Assemblywoman Janet Duprey quoted a poem that has been circulating from an unknown author over the Internet.

"A veteran, not a preacher, gave us freedom of religion. A veteran, not a reporter, gave us freedom of the press … A veteran, not a politician, gave us the right to vote."

The assemblywoman said that this day always reminds her of the day she learned that her brother-in-law, Arthur, had died in the jungles of Vietnam. Although it was more than 40 years ago, she said, she can still remember going to the post office after hearing the news, only to find a letter from Arthur relating just how proud he was to be an uncle.


Guest speaker Col. Karen E. Love said Memorial Day gives people a chance to gather as a community, not only to remember those who have fought, but to support those fighting today in Iraq and Afghanistan.

One of the biggest ways people can support veterans and active troops is by doing the little things, she said. Many soldiers returning from the Vietnam War lacked support back home, and a smile, nod or a quick "Thank you" can make all the difference, said Love, who served at the Plattsburgh Air Force Base as a KC-135 aircraft commander in the 1980s.

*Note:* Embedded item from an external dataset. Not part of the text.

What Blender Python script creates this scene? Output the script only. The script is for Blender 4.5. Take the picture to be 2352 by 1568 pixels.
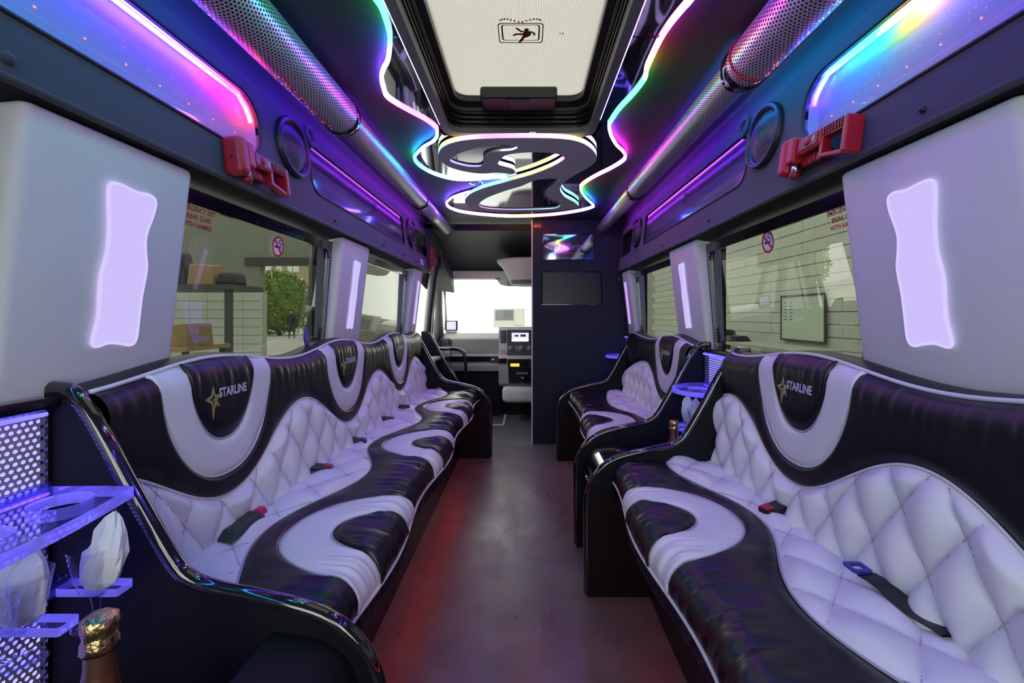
import bpy, bmesh, math, random
from mathutils import Vector, Matrix
from mathutils import noise as mnoise
from mathutils.geometry import tessellate_polygon
random.seed(7)
PI = math.pi
S = bpy.context.scene
COL = S.collection
for _o in list(bpy.data.objects):
    bpy.data.objects.remove(_o)

# ------------------------------------------------------------------ camera, world, exposure
cam_d = bpy.data.cameras.new('camera')
cam = bpy.data.objects.new('camera', cam_d)
COL.objects.link(cam)
cam.location = (0.017, 0.0, 1.1)
cam.rotation_euler = (PI / 2, 0, 0)
cam_d.sensor_width = 36.0
cam_d.lens = 16.0
cam_d.shift_x = -32 / 2352
cam_d.shift_y = -59 / 2352
cam_d.clip_start = 0.02
S.camera = cam
W = bpy.data.worlds.new('overcast_sky')
S.world = W
W.use_nodes = True
WB = W.node_tree.nodes['Background']
WB.inputs[0].default_value = (0.98, 1.0, 0.93, 1)
WB.inputs[1].default_value = 2.7
S.view_settings.view_transform = 'Standard'
S.view_settings.look = 'None'
S.view_settings.gamma = 1.0
S.view_settings.use_curve_mapping = False
S.view_settings.exposure = 1.0
S.cycles.max_bounces = 6
S.cycles.diffuse_bounces = 3
S.cycles.glossy_bounces = 3
S.cycles.transmission_bounces = 3
S.cycles.transparent_max_bounces = 8
S.cycles.use_light_tree = False
S.cycles.use_adaptive_sampling = True
S.cycles.adaptive_threshold = .03
S.cycles.caustics_reflective = False
S.cycles.caustics_refractive = False
S.cycles.sample_clamp_indirect = 6.0

# ------------------------------------------------------------------ materials
MATS = {}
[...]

"It is in these small gestures that we can encourage and support our troops."

After serving in Plattsburgh, Love joined the Wisconsin Air National Guard and then later returned to the state and joined the New York Air National Guard in Stratton. Retiring in 2007, she was given the honorary rank of colonel and became a teacher at the high school in Lake Luzerne.

Being given so much as an American, the only thing she wanted to do after retirement was to help others.

"It was time for me to give back."

Love said her real heroes were her family back home, who supported each other while she was away. Not only should veterans be honored, she said, but those who are back home attempting to fill their shoes also need to be thanked for their efforts.

Love refueled planes in the air and flew missions to Antarctica for more than a decade. She said she enjoyed everything she was a part of.

"Anything I did to contribute to this great nation was amazing," she said. "It's so easy to gripe, but we live in the best country."